A Reuters report says the emerging U.S.-Iran agreement could end up strengthening Iran’s Islamic Revolutionary Guard Corps, even though Washington and its allies designate it a terrorist group. The article says the Guards have long prospered under sanctions and are now positioned to capture a large share of any financial windfall from eased restrictions, renewed oil exports, and foreign investment.
The IRGC has built a sprawling business empire over decades, with interests in oil, construction, shipping, ports, communications, logistics, tourism, and parts of the auto industry. Its engineering arm, Khatam al-Anbia, oversees hundreds of companies involved in major infrastructure and energy projects. Because Iranian law requires foreign investors to work with local partners, the Guards’ extensive network could make them a de facto gatekeeper for lucrative sectors.
The report says the interim deal announced this week would allow waivers for sanctioned oil sales, while a broader agreement could remove remaining sanctions altogether and give Iran access to a special $300 billion reconstruction fund. Even if a comprehensive deal fails and broad sanctions stay in place, the IRGC could still benefit from the oil-sale exceptions and from its long experience in evading restrictions.

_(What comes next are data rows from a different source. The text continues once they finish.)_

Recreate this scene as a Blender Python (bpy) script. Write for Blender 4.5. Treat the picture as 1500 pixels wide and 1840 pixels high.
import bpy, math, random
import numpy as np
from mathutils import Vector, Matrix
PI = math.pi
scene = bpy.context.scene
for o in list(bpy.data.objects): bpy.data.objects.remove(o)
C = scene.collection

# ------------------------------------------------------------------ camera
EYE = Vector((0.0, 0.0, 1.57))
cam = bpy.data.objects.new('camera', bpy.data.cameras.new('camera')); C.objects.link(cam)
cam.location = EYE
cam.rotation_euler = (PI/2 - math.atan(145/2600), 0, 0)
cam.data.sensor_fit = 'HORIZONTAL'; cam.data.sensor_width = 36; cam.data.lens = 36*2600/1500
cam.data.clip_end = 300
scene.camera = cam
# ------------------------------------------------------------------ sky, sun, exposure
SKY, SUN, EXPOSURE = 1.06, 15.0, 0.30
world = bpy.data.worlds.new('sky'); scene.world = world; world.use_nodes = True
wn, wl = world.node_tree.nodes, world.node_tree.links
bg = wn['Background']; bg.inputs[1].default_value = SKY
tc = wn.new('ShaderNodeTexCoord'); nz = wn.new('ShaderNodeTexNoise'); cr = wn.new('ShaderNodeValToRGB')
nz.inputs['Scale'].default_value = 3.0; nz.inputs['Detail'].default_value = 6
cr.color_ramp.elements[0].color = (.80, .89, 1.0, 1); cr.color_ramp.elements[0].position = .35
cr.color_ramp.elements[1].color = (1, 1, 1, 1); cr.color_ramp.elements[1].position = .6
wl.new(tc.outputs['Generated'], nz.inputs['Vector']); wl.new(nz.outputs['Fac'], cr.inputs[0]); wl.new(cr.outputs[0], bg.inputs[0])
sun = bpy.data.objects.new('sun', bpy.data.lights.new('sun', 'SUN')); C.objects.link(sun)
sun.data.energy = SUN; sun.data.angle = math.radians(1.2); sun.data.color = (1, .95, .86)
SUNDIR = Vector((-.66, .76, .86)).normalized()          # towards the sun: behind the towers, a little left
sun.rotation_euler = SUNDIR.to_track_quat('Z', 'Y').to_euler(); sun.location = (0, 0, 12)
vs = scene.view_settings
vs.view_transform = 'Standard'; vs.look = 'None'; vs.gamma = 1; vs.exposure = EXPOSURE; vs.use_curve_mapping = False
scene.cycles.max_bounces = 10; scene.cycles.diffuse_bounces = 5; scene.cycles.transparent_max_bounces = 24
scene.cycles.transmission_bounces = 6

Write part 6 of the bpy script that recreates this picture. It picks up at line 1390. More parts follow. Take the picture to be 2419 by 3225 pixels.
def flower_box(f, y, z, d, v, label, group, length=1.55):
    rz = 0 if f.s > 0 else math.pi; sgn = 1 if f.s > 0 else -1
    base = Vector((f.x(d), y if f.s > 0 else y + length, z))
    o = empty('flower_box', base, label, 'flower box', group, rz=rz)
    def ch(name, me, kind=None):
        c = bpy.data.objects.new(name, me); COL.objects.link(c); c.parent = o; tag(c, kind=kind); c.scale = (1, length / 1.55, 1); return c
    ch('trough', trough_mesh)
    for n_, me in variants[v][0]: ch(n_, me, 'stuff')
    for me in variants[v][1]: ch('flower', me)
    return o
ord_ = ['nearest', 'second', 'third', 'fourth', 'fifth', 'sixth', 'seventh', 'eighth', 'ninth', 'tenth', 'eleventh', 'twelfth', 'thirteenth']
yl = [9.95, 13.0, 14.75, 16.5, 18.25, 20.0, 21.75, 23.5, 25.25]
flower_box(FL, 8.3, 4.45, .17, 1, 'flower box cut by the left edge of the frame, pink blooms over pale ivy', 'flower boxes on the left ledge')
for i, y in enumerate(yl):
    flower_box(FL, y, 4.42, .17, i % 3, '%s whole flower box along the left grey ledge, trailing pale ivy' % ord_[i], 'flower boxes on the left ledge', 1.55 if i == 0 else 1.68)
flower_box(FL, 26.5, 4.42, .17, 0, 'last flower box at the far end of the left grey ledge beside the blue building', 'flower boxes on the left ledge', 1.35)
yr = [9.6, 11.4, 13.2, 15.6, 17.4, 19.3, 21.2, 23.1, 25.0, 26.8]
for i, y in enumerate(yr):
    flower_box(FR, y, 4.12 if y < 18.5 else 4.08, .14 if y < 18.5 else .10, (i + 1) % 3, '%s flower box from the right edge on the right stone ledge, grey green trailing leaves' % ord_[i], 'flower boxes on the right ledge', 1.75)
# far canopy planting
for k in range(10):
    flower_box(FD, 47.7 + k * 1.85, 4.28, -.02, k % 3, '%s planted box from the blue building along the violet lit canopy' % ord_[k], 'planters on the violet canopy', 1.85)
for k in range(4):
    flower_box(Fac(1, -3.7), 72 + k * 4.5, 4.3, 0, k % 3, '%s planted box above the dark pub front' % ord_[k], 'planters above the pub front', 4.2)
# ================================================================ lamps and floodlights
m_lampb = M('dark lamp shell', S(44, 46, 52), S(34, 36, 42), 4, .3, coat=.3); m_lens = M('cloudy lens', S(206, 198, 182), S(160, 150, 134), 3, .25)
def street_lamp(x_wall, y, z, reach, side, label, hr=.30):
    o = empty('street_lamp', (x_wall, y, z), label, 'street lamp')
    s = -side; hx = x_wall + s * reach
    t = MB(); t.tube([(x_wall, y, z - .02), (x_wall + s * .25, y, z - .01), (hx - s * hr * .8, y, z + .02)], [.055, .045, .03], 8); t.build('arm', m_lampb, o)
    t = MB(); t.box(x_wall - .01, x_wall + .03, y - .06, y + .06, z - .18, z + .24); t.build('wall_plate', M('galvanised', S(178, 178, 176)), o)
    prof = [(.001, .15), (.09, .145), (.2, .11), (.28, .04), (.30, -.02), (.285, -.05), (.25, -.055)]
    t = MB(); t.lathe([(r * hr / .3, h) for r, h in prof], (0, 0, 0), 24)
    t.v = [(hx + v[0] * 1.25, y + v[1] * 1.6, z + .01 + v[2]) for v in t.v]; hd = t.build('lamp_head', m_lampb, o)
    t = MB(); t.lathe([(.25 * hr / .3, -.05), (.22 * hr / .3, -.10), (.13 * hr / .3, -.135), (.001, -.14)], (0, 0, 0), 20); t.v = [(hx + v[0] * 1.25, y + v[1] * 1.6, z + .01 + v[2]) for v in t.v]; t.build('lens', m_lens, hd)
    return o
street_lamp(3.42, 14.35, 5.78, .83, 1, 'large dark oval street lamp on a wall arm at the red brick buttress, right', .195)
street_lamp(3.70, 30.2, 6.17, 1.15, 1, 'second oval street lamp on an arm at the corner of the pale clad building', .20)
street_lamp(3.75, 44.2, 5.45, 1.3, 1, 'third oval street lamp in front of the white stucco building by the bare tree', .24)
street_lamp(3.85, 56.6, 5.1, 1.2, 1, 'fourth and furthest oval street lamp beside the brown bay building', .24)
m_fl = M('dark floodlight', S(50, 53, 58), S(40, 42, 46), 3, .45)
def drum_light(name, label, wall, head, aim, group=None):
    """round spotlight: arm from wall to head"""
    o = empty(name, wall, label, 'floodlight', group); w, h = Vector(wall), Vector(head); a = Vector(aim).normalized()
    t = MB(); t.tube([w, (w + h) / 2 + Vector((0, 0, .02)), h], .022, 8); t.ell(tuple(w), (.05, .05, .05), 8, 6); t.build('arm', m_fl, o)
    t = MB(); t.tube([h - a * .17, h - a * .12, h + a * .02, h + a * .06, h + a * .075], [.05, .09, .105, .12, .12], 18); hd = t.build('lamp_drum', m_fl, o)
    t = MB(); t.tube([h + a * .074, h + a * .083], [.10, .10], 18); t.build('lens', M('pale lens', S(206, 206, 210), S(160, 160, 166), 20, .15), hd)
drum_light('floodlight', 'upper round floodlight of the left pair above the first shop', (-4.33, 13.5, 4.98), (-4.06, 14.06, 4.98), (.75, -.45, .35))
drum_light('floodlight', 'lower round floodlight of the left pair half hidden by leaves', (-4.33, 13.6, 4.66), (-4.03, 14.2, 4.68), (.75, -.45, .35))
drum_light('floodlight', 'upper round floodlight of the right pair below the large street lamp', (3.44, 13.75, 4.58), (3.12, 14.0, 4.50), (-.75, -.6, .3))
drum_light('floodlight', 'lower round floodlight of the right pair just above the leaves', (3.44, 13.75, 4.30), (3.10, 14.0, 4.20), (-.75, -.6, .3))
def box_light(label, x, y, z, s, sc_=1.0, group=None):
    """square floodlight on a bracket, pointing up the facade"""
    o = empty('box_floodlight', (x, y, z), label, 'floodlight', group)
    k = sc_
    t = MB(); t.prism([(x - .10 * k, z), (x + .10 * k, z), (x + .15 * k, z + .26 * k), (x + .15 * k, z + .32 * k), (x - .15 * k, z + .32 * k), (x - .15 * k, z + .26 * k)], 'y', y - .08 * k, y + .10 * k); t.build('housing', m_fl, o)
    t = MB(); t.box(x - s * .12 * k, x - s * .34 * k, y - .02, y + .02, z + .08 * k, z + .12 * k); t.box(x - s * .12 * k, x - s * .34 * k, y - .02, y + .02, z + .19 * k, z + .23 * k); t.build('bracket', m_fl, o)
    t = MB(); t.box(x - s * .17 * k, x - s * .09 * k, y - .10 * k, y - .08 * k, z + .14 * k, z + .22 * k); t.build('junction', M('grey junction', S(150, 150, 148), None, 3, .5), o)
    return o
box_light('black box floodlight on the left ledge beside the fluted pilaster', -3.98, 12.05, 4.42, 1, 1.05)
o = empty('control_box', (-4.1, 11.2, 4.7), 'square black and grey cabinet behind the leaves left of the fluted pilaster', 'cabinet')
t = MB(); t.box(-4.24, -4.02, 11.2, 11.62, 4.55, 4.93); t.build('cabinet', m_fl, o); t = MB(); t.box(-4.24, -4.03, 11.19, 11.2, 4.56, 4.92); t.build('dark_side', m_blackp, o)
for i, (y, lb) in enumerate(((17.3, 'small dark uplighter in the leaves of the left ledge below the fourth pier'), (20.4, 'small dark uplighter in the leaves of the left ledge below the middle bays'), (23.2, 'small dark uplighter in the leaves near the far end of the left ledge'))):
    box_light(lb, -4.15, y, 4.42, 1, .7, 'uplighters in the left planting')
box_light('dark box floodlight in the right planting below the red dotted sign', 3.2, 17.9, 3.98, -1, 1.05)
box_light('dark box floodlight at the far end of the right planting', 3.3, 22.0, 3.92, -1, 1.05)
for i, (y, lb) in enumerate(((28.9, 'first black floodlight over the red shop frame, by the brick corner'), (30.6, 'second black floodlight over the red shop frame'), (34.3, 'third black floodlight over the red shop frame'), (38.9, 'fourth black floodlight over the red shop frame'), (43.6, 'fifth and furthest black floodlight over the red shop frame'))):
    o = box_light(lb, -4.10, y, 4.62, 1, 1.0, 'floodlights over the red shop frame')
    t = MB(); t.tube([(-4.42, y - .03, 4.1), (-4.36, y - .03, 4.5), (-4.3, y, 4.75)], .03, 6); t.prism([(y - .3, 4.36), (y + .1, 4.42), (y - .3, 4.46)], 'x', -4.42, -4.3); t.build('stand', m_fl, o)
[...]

Since the war began on February 28, the Guards have further expanded their domestic power. One senior source described them as the “real winners of the war,” saying that after securing the survival of Iran’s Islamic system, they are best placed to profit from any sanctions relief. The same source said their control of smuggling and sanctions-evasion networks over recent decades makes them central to both Iran’s economy and the risks facing any agreement. Reuters also noted that U.S. “maximum pressure” measures under Donald Trump made those smuggling networks harder to sustain and raised their operating costs.